Un peu avant notre rencontre avec Marie-Laurence Lassègue, hier, le premier ministre haïtien, Jean-Max Bellerive, est passé en coup de vent dans les bureaux temporaires du gouvernement, avant de s'envoler pour le Canada. «Si on devait reconstruire le pays comme avant, personne ne nous comprendrait», a-t-il dit. Et selon lui, cela va prendre de l'argent. Beaucoup d'argent.

«Les Haïtiens doivent se résigner à recevoir, puis se mettre au travail pour devenir enfin autonomes», a-t-il dit également. N'est-ce pas contradictoire ? Haïti ne risque-t-il pas, au contraire, de devenir encore plus dépendant des donateurs qui se tiraillent pour distribuer leur aide ?

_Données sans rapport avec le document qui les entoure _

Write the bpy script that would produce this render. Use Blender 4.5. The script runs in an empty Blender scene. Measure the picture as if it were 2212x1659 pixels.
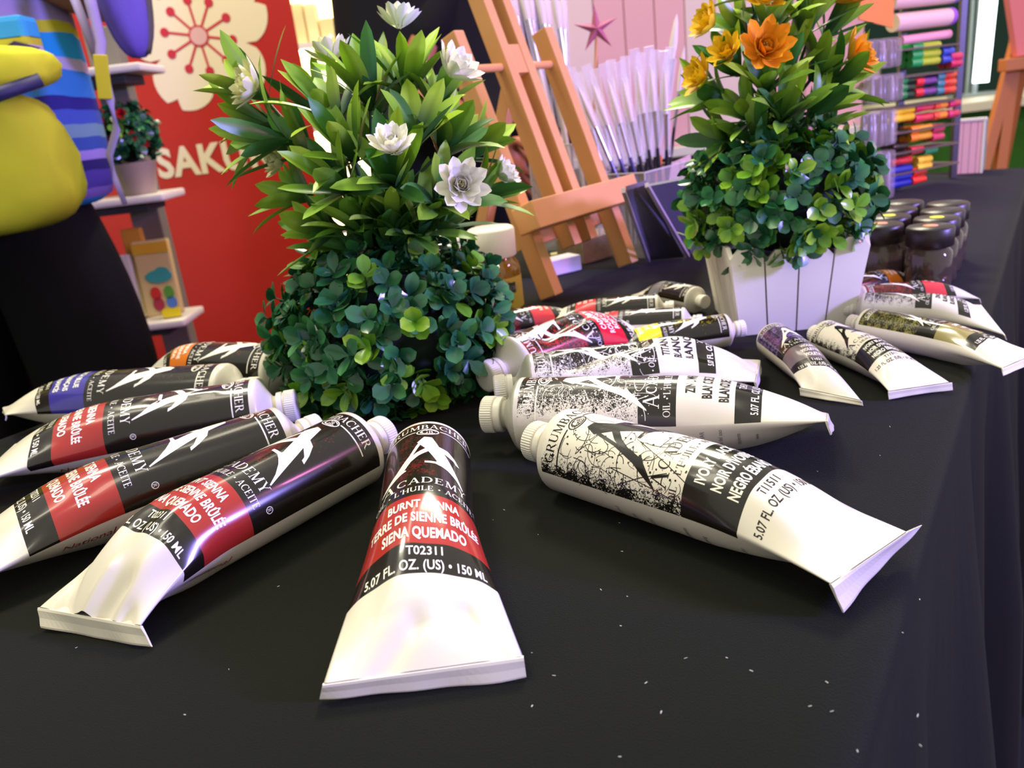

Déjà, des voix suggèrent que le gouvernement cède temporairement un peu de sa souveraineté pour gérer la reconstruction de concert avec les donateurs internationaux. Dans la rue, des gens désillusionnés par leurs dirigeants voient cette proposition de bon oeil. Surtout ceux qui dorment sous des bâches improvisées, et qui, près de deux semaines après le séisme, ne reçoivent encore aucune aide.

Mais cette proposition irrite Mme Lassègue au plus haut point : «Nous ne sommes pas un pays occupé, nous sommes souverains», rétorque-t-elle.

Écueils politiques, techniques et financiers : la reconstruction sera une tâche immense. Max Vilaire Dortilus résume le défi en ces quelques mots : «Nous avons la mer à boire devant nous.»